My code uses a cartesian product of a list like this:

import itertools

cartesian_product = itertools.product(list('ABCDEF'), repeat=n)

n can be any value between 0 and 4.

numba currently does not support the itertools.product. I've been unable so far to come up with a working alternative. Any suggestions are welcome!

Here's one way to solve your problem. There are two numba functions: one for the regular cartesian product (a list of arrays), and one using the repeat argument for a simple array. This is an adaptation of some code from another one of my SO answers.

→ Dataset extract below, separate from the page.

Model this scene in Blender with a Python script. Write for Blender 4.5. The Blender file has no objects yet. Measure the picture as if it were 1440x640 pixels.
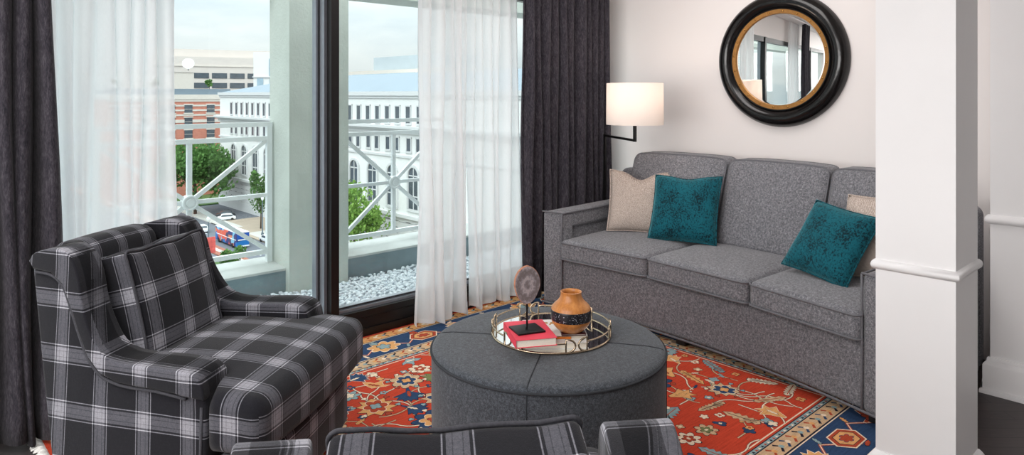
import bpy, bmesh, math, random
from mathutils import Vector, Matrix
R = math.radians
PI = math.pi
SC = bpy.context.scene
COL = SC.collection

# ------------------------------------------------------------------ helpers
def lin(c):
    return tuple(((v/255.)/12.92 if v/255. <= .04045 else ((v/255.+.055)/1.055)**2.4) for v in c)

def link(o, parent=None):
    COL.objects.link(o)
    if parent is not None:
        o.parent = parent
    return o

def tag(o, label=None, cat=None, group=None, kind=None):
    if label: o['label'] = label
    if cat: o['category'] = cat
    if group: o['group'] = group
    if kind: o['kind'] = kind
    return o

def thing(name, label, cat, loc=(0, 0, 0), rotz=0., group=None):
    o = bpy.data.objects.new(name, None)
    o.empty_display_size = .1
    link(o)
    o.location = loc
    o.rotation_euler = (0, 0, rotz)
    return tag(o, label, cat, group)

class MB:
    """collects shapes of one mesh"""
    def __init__(self):
        self.v = []; self.f = []; self.m = []; self.uv = []; self.has_uv = False
    def add(self, vs, fs, mi=0, uvs=None):
        b = len(self.v)
        self.v += [tuple(p) for p in vs]
        for i, f in enumerate(fs):
            self.f.append(tuple(b+k for k in f)); self.m.append(mi)
            if uvs: self.uv.append(uvs[i]); self.has_uv = True
            else: self.uv.append(None)
    def box(self, x0, x1, y0, y1, z0, z1, mi=0):
        vs = [(x, y, z) for x in (x0, x1) for y in (y0, y1) for z in (z0, z1)]
        self.add(vs, [(0, 1, 3, 2), (4, 6, 7, 5), (0, 4, 5, 1), (2, 3, 7, 6), (0, 2, 6, 4), (1, 5, 7, 3)], mi)
    def bar(self, a, b, w, h, mi=0, up=(0, 0, 1)):
        a = Vector(a); b = Vector(b); d = (b-a).normalized(); up = Vector(up)
        if abs(d.dot(up)) > .98: up = Vector((1, 0, 0))
        s = d.cross(up).normalized()*w/2; t = s.cross(d).normalized()*h/2
        vs = [p+i*s+j*t for p in (a, b) for i in (-1, 1) for j in (-1, 1)]
        self.add(vs, [(0, 1, 3, 2), (4, 6, 7, 5), (0, 4, 5, 1), (2, 3, 7, 6), (0, 2, 6, 4), (1, 5, 7, 3)], mi)
    def tube(self, pts, r, n=8, closed=False, mi=0, caps=True):
        pts = [Vector(p) for p in pts]; N = len(pts); vs = []; fs = []
        prev = None
        for i, p in enumerate(pts):
            if closed: d = pts[(i+1) % N]-pts[i-1]
            else: d = pts[min(i+1, N-1)]-pts[max(i-1, 0)]
            d.normalize()
            if prev is None:
                u = Vector((0, 0, 1)) if abs(d.z) < .9 else Vector((1, 0, 0))
            else: u = prev
            s = (u-d*u.dot(d)).normalized(); prev = s
            t = d.cross(s)
            rr = r[i] if isinstance(r, (list, tuple)) else r
            for k in range(n):
                a = 2*PI*k/n
                vs.append(p+rr*(math.cos(a)*s+math.sin(a)*t))
        M = N if closed else N-1
        for i in range(M):
            j = (i+1) % N
            for k in range(n):
                k2 = (k+1) % n
                fs.append((i*n+k, i*n+k2, j*n+k2, j*n+k))
        if caps and not closed:
            fs.append(tuple(range(n-1, -1, -1))); fs.append(tuple((N-1)*n+k for k in range(n)))
        self.add(vs, fs, mi)
    def lathe(self, prof, n=48, c=(0, 0, 0), mi=0, axis='z'):
        """prof: (r, z); r = 0 ends close"""
        vs = []; fs = []; rows = []
        for r, z in prof:
            if r <= 1e-6:
                rows.append([len(vs)]); vs.append((0, 0, z))
            else:
                rows.append(list(range(len(vs), len(vs)+n)))
                vs += [(r*math.cos(2*PI*k/n), r*math.sin(2*PI*k/n), z) for k in range(n)]
        for a, b in zip(rows, rows[1:]):
            for k in range(n):
                k2 = (k+1) % n
                if len(a) == 1 and len(b) == 1: continue
                if len(a) == 1: fs.append((a[0], b[k], b[k2]))
                elif len(b) == 1: fs.append((a[k], a[k2], b[0]))
                else: fs.append((a[k], a[k2], b[k2], b[k]))
        if axis == 'x':   # local z axis points towards -X
            vs = [(-z, x, y) for x, y, z in vs]
        vs = [(x+c[0], y+c[1], z+c[2]) for x, y, z in vs]
        self.add(vs, fs, mi)
    def gbox(self, h, r, n=(4, 4, 4), f=None, c=(0, 0, 0), uvmode=None, mi=0, seg=4, uvf=None):
        """rounded box of half sizes h, each face a grid; f deforms"""
        ax = []
        for hh, nn in zip(h, n):
            rr = min(r, hh*.999)
            co = [-(hh-rr)-rr*math.tan(PI/4*k/seg) for k in range(seg, 0, -1)]
            co += [-(hh-rr)+2*(hh-rr)*k/nn for k in range(nn+1)]
            co += [(hh-rr)+rr*math.tan(PI/4*k/seg) for k in range(1, seg+1)]
            ax.append(co)
        inner = [max(hh-min(r, hh*.999), 0) for hh in h]
        idx = {}; vs = []; fs = []; uvs = []
        def vert(p):
            q = Vector([max(-i, min(i, v)) for v, i in zip(p, inner)])
            d = Vector(p)-q
            if d.length > 1e-9: q = q+d.normalized()*min(r, min(h)*.999)
            key = tuple(round(v, 6) for v in p)
            if key not in idx:
                idx[key] = len(vs)
                vs.append((Vector(f(*q)) if f else q)+Vector(c))
            return idx[key]
        def uvof(p, a, s):
            x, y, z = uvf(*p) if uvf else p
            if uvmode == 'seat':       # pattern runs over top and falls down the sides
                if a == 2: return (x, y if s > 0 else -y)
                if a == 1: return (x, s*(h[1]+h[2]-z))
                return (s*(h[0]+h[2]-z), y)
            if uvmode == 'wall':       # x across, z up
                if a == 1: return (x, z)
                if a == 2: return (x, s*(h[2]+h[1]+y) if s > 0 else z-y)
                return (s*(h[0]+h[1]+y), z)
            return (x, y) if a == 2 else ((x, z) if a == 1 else (y, z))
        for a in range(3):
            b, cc = [k for k in range(3) if k != a]
            for s in (-1, 1):
                for i in range(len(ax[b])-1):
                    for j in range(len(ax[cc])-1):
                        ps = []
                        for di, dj in ((0, 0), (1, 0), (1, 1), (0, 1)):
                            p = [0, 0, 0]; p[a] = s*h[a]; p[b] = ax[b][i+di]; p[cc] = ax[cc][j+dj]
                            ps.append(tuple(p))
                        flip = (s < 0) ^ (a == 1)
                        if flip: ps.reverse()
                        fs.append(tuple(vert(p) for p in ps))
                        uvs.append([uvof(p, a, s) for p in ps])
        self.add(vs, fs, mi, uvs if uvmode else None)
    def build(self, name, mats, parent=None, smooth=True, recalc=True, angle=None):
        me = bpy.data.meshes.new(name)
        me.from_pydata(self.v, [], self.f)
        mats = mats if isinstance(mats, (list, tuple)) else [mats]
        for m in mats: me.materials.append(m)
        me.polygons.foreach_set('material_index', self.m)
        if self.has_uv:
            ul = me.uv_layers.new(name='UVMap')
            k = 0
            for poly, u in zip(me.polygons, self.uv):
                for q, li in enumerate(poly.loop_indices):
                    ul.data[li].uv = u[q] if u else (0, 0)
        if recalc:
            bm = bmesh.new(); bm.from_mesh(me)
            bmesh.ops.recalc_face_normals(bm, faces=bm.faces)
            bm.to_mesh(me); bm.free()
        if smooth:
            me.polygons.foreach_set('use_smooth', [True]*len(me.polygons))
            if angle: me.set_sharp_from_angle(angle=R(angle))
        me.update()
        return link(bpy.data.objects.new(name, me), parent)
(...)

@nb.njit(nb.int32[:,:](nb.int32[:]))
def cproduct_idx(sizes: np.ndarray):
    """Generates ids tuples for a cartesian product"""
    assert len(sizes) >= 2
    tuples_count  = np.prod(sizes)
    tuples = np.zeros((tuples_count, len(sizes)), dtype=np.int32)
    tuple_idx = 0
    # stores the current combination
    current_tuple = np.zeros(len(sizes))
    while tuple_idx < tuples_count:
        tuples[tuple_idx] = current_tuple
        current_tuple[0] += 1
        # using a condition here instead of including this in the inner loop
        # to gain a bit of speed: this is going to be tested each iteration,
        # and starting a loop to have it end right away is a bit silly
        if current_tuple[0] == sizes[0]:
            # the reset to 0 and subsequent increment amount to carrying
            # the number to the higher "power"
            current_tuple[0] = 0
            current_tuple[1] += 1
            for i in range(1, len(sizes) - 1):
                if current_tuple[i] == sizes[i]:
                    # same as before, but in a loop, since this is going
                    # to get run less often
                    current_tuple[i + 1] += 1
                    current_tuple[i] = 0
                else:
                    break
        tuple_idx += 1
    return tuples

@nb.njit
def cartesian_product(*arrays):
    sizes = [len(a) for a in arrays]
    sizes = np.asarray(sizes, dtype=np.int32)
    tuples_count  = np.prod(sizes)
    array_ids = cproduct_idx(sizes)
    tuples = np.zeros((tuples_count, len(sizes)))
    for i in range(len(arrays)):
        tuples[:, i] = arrays[i][array_ids[:, i]]
    return tuples

@nb.njit
def cartesian_product_repeat(array, repeat):
    sizes = [len(array) for _ in range(repeat)]
    sizes = np.asarray(sizes, dtype=np.int32)
    tuples_count  = np.prod(sizes)
    array_ids = cproduct_idx(sizes)
    tuples = np.zeros((tuples_count, len(sizes)))
    for i in range(repeat):
        tuples[:, i] = array[array_ids[:, i]]
    return tuples

And here's an exemple of the last function's execution:

>>> cartesian_product_repeat(np.arange(2), 3)

array([[0., 0., 0.],
       [1., 0., 0.],
       [0., 1., 0.],
       [1., 1., 0.],
       [0., 0., 1.],
       [1., 0., 1.],
       [0., 1., 1.],
       [1., 1., 1.]])

The cartesian product can be seen as a base 6 number of length 1 to 5 (0 to 4?) like 331 or 40302.

The number of possible combinations is 6^5, from 00000(base 6) to 55555(base 6) or AAAAA to FFFFF.

So if you really need them as list, generate the numbers from 0 to 6^5-1 which is decimal 7775, and map every number to the according code.

For example for the decimal number 127, the modulo 6 is 1. 127 / 6 => 21, 21 % 6 => 3 21 / 6 => 3 (3 < 6, we're done).

Our base-6 number therefore is 331, 331 is, for a mapping A:0, B:1, ... F:5 therefore DDB.

Depending on your use case, building the whole list once will be more efficient. For very big cartesian products using just a mapping from number to element and knowing the maximum index of the list (m^n) might be much more efficient.